Water Quality Metadata Guideline

A new National Industry Guideline for water quality metadata will be considered for endorsement by WaMSTeC at the end of 2015.

The development of this guideline has been led by the QLD Department of Science, Information Technology and Innovation (DSITI) with the support of the Bureau and is based upon work undertaken as part of a Modernisation and Extension fund project in 2009-10 and 2010-11. Extensive industry input and consultation has been a feature of the development and review processes for this guideline. A Technical Reference Group significantly contributed to final review and redrafting of the guideline in 2015 and has recommended it to WaMSTeC for endorsement. Following endorsement, the Bureau will publish the guideline on these webpages.

What will the guideline cover?

The guideline will apply to water quality data collected and being supplied to the Bureau under the Water Regulations 2008 by organisations named in the regulations. It will provide guidance about metadata elements that are meaningful and pragmatic for hydrographical, laboratory and hydrologic practitioners. The guideline will be applicable to both automated continuous water quality monitoring (e.g. using in-situ sensors or probes), tests performed in the field and grab samples sent for laboratory testing.
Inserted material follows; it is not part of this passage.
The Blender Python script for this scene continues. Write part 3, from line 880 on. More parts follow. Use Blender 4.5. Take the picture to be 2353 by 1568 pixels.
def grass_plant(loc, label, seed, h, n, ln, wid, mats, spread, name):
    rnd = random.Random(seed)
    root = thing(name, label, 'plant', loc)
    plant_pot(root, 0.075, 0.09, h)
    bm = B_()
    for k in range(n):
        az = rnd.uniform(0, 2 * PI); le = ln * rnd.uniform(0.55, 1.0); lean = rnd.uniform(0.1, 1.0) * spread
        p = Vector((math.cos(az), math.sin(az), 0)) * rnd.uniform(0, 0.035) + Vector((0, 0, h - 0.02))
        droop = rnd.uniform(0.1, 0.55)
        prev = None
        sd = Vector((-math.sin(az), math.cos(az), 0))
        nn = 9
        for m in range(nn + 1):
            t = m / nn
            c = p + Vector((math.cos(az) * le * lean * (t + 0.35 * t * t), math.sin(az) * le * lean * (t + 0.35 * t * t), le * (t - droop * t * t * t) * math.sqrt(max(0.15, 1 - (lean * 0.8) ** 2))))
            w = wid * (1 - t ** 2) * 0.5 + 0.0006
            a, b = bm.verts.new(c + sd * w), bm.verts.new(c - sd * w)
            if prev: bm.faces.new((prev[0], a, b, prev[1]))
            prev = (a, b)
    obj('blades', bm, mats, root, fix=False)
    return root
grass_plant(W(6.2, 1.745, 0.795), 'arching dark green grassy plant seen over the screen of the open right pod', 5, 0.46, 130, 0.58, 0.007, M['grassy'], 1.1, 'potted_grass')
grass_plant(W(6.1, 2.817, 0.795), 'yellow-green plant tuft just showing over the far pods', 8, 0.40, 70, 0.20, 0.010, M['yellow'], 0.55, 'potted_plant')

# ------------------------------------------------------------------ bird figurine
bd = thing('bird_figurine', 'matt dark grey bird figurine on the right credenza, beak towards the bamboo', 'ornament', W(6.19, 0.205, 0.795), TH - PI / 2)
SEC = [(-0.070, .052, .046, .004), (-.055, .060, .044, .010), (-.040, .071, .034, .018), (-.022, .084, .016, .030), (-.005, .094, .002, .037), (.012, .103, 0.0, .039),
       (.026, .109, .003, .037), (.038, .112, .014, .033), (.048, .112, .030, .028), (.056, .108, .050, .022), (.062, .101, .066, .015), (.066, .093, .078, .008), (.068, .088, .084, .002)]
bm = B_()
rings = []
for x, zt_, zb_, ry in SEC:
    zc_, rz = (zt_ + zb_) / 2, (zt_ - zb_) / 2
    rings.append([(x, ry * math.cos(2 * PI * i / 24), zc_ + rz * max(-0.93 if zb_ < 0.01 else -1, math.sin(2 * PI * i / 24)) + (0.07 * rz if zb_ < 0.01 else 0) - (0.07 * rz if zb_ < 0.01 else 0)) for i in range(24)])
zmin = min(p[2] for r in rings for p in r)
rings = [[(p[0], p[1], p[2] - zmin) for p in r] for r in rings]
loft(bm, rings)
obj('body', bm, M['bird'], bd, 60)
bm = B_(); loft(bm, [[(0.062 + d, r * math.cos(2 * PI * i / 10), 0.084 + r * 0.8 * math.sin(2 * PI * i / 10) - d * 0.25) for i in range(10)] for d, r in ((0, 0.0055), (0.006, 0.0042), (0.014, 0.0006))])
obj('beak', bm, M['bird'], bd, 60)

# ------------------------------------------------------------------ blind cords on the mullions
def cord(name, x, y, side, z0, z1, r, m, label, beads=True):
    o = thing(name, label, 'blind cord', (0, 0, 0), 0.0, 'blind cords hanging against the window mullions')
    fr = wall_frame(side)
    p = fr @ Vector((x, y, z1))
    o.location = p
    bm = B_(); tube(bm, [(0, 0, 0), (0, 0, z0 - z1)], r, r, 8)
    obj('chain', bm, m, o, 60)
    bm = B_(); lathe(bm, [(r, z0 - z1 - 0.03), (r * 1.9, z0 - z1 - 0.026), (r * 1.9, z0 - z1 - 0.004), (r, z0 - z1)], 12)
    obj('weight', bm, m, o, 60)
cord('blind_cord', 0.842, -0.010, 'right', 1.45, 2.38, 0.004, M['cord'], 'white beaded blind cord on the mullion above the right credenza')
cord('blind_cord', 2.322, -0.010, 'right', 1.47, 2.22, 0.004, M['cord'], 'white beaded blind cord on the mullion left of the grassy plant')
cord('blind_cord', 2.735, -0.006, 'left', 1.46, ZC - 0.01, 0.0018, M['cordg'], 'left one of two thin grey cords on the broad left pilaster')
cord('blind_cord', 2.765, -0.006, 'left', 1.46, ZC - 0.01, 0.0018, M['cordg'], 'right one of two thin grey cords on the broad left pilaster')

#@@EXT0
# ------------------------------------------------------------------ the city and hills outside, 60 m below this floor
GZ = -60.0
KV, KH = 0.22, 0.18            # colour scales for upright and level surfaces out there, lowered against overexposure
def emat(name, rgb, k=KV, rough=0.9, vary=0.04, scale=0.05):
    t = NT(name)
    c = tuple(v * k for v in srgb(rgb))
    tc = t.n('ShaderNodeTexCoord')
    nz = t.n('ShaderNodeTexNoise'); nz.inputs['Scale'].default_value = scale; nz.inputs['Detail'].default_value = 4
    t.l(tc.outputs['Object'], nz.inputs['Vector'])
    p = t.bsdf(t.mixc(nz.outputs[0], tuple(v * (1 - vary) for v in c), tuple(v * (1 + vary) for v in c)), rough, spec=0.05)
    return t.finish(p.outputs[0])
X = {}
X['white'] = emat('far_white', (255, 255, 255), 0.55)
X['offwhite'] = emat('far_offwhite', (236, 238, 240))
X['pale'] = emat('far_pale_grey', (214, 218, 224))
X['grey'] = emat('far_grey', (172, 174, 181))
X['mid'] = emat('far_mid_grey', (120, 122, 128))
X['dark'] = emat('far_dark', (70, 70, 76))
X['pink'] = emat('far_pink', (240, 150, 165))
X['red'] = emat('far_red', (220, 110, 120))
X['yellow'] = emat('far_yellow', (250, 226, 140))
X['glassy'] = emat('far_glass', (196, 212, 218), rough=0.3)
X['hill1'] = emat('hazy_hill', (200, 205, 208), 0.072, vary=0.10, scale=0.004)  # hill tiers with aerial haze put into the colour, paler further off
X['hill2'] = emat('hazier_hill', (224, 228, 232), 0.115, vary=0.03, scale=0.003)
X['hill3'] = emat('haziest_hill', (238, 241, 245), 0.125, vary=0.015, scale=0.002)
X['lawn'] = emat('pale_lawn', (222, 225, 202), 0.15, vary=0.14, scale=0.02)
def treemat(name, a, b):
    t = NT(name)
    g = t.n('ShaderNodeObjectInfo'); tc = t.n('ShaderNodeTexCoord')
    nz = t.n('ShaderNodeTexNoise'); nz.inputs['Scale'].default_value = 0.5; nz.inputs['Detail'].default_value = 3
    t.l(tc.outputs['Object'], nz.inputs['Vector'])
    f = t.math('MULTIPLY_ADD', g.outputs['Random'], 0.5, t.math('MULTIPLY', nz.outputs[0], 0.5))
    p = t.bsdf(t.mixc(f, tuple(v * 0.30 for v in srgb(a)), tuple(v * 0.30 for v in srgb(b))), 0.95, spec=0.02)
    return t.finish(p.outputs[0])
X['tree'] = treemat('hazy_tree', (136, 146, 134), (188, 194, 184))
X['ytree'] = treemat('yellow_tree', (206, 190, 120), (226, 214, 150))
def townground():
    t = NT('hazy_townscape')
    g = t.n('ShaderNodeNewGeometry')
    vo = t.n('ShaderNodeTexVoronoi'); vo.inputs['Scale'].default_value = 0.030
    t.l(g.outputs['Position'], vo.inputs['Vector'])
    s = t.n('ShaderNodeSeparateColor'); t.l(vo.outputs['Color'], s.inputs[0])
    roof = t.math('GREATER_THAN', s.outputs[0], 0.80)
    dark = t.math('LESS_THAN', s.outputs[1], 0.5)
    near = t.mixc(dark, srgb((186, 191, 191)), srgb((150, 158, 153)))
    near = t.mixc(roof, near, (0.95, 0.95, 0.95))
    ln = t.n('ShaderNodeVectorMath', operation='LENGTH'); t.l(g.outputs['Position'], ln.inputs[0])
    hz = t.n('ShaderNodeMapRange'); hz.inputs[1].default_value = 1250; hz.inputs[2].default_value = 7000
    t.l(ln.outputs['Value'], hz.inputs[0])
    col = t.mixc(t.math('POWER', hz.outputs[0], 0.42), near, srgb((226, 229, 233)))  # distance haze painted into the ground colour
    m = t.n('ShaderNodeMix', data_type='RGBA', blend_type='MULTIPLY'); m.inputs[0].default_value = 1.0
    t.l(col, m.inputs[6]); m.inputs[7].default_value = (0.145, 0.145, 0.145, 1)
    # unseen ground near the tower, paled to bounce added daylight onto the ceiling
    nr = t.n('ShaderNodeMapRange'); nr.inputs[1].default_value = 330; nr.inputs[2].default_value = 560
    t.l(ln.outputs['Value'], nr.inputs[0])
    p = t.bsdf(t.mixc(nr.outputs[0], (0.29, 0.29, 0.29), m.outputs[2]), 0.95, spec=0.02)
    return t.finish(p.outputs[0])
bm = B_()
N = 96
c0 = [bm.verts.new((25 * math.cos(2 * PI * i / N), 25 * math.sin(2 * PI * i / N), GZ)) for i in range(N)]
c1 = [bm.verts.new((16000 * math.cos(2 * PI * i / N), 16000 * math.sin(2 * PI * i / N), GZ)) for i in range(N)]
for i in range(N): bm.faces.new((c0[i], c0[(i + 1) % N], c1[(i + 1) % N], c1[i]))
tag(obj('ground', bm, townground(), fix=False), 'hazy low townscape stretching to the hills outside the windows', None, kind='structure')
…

Implementation of the guideline will facilitate consistent collection of water quality metadata, and will improve the interoperability, quality and future usefulness of the water quality data.

Modernisation and Extension Project on water quality metadata

The initial Water Quality Metadata Project was undertaken by the Queensland Department of Science, Information Technology, Innovation and Arts with funding from the Australian Government Modernisation and Extension of Hydrological Monitoring Systems Program administered by the Bureau of Meteorology.

Following a series of consultations (surveys, face to face meetings and workshop) with representation from many water data collectors, managers and users across Australia, the project produced three reports. These reports propose a catalogue of protocols for water quality data including proposed water quality metadata:

Report A – Water Quality Metadata Guidelines (1.2MB)

Report B – Implementation Strategies (532KB)

Report C – Project Activity Report (1.3MB)

The Bureau extends its thanks to the project team and all concerned and particularly Rob De Hayr and Gabrielle Van Willigen who led the original project with such gusto.